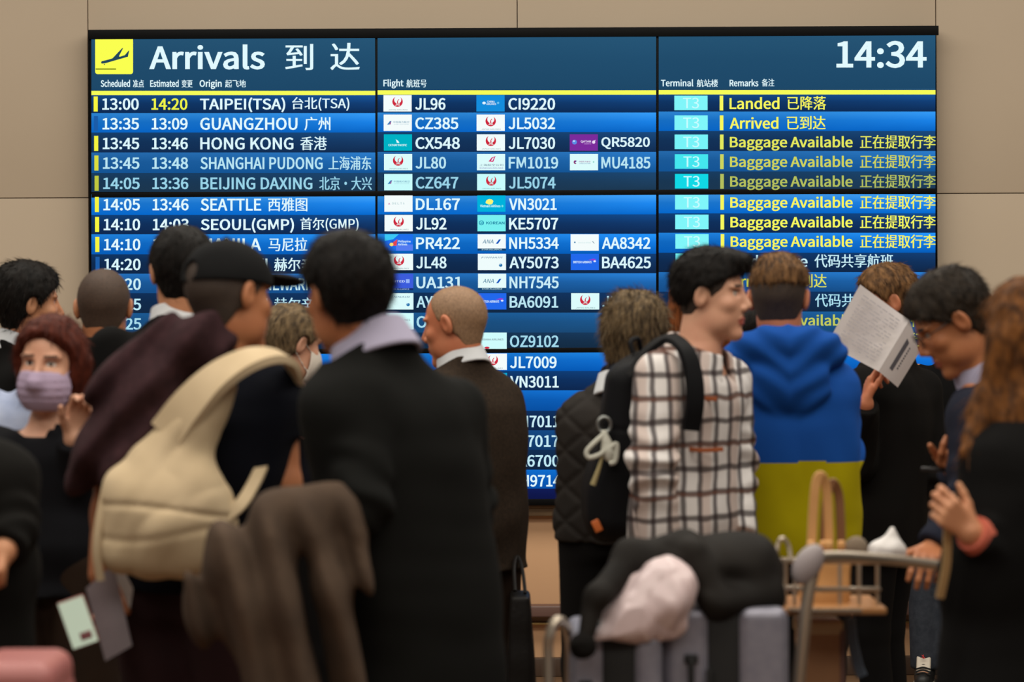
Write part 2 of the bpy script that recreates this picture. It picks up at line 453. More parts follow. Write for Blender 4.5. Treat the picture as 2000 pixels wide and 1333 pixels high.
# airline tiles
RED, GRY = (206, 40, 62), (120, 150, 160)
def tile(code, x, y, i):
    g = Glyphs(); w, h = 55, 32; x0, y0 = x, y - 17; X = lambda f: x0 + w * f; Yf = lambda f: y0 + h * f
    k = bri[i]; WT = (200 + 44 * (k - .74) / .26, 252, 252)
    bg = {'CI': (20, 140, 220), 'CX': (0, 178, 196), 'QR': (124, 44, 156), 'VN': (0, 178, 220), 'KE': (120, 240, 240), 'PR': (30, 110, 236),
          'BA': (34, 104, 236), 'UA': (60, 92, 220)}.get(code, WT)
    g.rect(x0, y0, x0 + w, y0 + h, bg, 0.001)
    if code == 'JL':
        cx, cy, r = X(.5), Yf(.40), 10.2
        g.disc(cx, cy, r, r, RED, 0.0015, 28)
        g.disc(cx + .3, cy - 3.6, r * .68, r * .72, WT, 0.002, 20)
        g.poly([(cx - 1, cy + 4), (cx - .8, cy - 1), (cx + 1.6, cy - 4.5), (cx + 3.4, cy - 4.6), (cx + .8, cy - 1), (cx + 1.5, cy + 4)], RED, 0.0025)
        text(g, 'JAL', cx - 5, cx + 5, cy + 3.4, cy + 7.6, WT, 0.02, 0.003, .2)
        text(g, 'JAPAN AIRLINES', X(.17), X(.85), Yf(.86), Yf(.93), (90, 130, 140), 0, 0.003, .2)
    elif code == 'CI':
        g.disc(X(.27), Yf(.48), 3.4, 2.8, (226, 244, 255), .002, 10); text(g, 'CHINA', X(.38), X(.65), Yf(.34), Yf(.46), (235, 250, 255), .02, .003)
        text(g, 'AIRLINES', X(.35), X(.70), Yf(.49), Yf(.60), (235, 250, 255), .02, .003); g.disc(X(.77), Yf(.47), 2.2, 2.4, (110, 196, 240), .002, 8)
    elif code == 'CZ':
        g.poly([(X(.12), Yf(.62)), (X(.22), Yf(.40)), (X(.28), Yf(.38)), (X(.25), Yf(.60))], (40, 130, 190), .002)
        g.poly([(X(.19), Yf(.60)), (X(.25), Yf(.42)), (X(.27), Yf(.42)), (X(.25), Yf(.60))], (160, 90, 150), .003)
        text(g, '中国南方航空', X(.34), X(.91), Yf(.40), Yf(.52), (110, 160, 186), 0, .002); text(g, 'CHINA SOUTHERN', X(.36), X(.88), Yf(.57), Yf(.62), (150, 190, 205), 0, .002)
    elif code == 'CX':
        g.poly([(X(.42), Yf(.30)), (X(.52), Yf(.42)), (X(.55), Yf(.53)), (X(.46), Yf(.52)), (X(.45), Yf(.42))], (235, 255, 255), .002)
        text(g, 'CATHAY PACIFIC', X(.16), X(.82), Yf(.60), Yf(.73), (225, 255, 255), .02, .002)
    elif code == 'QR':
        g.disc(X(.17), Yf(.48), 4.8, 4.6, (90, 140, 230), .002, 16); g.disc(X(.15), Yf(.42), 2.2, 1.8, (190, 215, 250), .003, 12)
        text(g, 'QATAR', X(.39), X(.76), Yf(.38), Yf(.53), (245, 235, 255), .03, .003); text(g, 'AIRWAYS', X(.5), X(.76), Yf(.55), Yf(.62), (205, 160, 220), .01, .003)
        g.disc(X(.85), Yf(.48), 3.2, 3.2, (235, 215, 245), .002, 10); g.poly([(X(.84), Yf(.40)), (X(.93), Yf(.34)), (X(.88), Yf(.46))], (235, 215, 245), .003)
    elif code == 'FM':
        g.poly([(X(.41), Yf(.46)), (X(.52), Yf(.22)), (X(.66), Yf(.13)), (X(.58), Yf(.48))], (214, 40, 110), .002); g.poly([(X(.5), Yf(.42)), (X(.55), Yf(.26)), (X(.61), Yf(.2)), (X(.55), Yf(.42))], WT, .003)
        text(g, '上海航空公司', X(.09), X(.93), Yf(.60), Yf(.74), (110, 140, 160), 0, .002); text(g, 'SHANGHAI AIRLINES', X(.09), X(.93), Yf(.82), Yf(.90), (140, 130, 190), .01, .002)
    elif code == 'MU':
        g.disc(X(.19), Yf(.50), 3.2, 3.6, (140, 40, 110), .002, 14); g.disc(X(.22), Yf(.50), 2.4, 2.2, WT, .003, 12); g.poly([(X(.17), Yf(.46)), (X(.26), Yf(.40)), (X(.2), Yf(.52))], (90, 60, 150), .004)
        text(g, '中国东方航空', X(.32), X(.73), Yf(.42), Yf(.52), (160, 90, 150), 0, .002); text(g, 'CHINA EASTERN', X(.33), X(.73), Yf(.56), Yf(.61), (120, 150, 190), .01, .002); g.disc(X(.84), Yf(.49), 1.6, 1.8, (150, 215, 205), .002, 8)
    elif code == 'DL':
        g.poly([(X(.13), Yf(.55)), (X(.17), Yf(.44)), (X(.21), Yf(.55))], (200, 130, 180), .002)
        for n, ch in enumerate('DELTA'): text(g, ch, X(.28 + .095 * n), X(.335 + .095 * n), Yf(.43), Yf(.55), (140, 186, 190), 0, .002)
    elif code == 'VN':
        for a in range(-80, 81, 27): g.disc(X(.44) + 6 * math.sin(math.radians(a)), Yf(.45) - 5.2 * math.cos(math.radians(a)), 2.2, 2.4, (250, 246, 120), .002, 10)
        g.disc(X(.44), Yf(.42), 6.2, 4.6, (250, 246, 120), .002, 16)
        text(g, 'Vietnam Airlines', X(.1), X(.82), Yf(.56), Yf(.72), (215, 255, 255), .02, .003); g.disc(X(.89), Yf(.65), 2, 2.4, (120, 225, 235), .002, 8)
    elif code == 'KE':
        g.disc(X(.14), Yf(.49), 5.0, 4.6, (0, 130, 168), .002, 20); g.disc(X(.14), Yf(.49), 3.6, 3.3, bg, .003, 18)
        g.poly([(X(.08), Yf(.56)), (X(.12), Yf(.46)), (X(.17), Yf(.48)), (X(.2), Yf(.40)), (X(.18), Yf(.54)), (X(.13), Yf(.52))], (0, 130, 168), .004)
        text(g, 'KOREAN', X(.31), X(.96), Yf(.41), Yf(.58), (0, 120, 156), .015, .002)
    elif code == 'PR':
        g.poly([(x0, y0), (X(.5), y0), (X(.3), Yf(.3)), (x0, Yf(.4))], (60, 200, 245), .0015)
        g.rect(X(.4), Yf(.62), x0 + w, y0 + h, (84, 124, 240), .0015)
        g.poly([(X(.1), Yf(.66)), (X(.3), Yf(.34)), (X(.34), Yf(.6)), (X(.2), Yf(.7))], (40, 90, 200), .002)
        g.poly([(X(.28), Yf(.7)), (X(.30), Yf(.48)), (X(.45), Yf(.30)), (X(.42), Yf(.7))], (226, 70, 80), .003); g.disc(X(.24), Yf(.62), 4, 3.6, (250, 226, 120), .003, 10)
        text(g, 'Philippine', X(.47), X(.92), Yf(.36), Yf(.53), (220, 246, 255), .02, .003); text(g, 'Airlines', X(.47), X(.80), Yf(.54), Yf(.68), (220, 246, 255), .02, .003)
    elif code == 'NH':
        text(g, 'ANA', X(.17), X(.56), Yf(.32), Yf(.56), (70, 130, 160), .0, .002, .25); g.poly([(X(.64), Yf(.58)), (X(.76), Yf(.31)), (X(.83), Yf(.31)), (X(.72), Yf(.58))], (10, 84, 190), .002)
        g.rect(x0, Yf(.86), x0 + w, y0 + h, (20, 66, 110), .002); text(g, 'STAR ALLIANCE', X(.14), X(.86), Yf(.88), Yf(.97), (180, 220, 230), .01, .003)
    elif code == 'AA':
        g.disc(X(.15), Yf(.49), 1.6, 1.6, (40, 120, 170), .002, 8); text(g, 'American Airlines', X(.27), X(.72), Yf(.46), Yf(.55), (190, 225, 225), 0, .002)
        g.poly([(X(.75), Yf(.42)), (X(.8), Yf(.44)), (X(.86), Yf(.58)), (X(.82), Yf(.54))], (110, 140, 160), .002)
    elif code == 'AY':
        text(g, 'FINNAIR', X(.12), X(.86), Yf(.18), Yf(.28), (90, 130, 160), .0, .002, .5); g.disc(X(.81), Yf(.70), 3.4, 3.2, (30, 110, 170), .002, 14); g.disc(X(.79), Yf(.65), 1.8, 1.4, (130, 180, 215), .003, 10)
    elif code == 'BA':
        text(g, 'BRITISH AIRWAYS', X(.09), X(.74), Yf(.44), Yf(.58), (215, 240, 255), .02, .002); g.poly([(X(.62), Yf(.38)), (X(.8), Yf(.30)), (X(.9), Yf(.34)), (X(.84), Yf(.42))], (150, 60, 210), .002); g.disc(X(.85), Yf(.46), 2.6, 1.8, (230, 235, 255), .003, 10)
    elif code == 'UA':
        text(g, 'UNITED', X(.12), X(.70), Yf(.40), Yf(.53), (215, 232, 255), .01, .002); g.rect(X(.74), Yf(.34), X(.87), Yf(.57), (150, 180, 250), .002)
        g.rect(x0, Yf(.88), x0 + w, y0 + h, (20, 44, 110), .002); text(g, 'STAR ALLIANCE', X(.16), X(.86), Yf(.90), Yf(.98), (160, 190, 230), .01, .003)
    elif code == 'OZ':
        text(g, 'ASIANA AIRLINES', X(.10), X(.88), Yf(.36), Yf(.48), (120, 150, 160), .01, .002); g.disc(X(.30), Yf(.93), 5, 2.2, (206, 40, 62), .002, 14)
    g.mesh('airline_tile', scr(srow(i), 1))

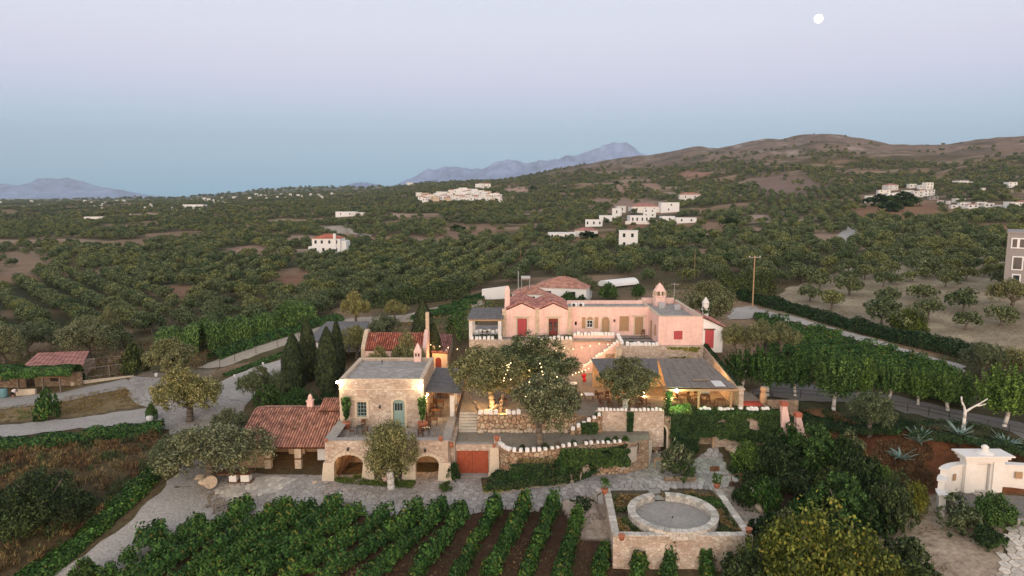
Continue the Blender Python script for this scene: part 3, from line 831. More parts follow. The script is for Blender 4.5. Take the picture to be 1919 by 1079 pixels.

● INSTRUCTIONS FOR THE TASK
State the count of lines in the data holding the word "picture", adding nothing to it.

● SOLUTION TO THE EXERCISE
2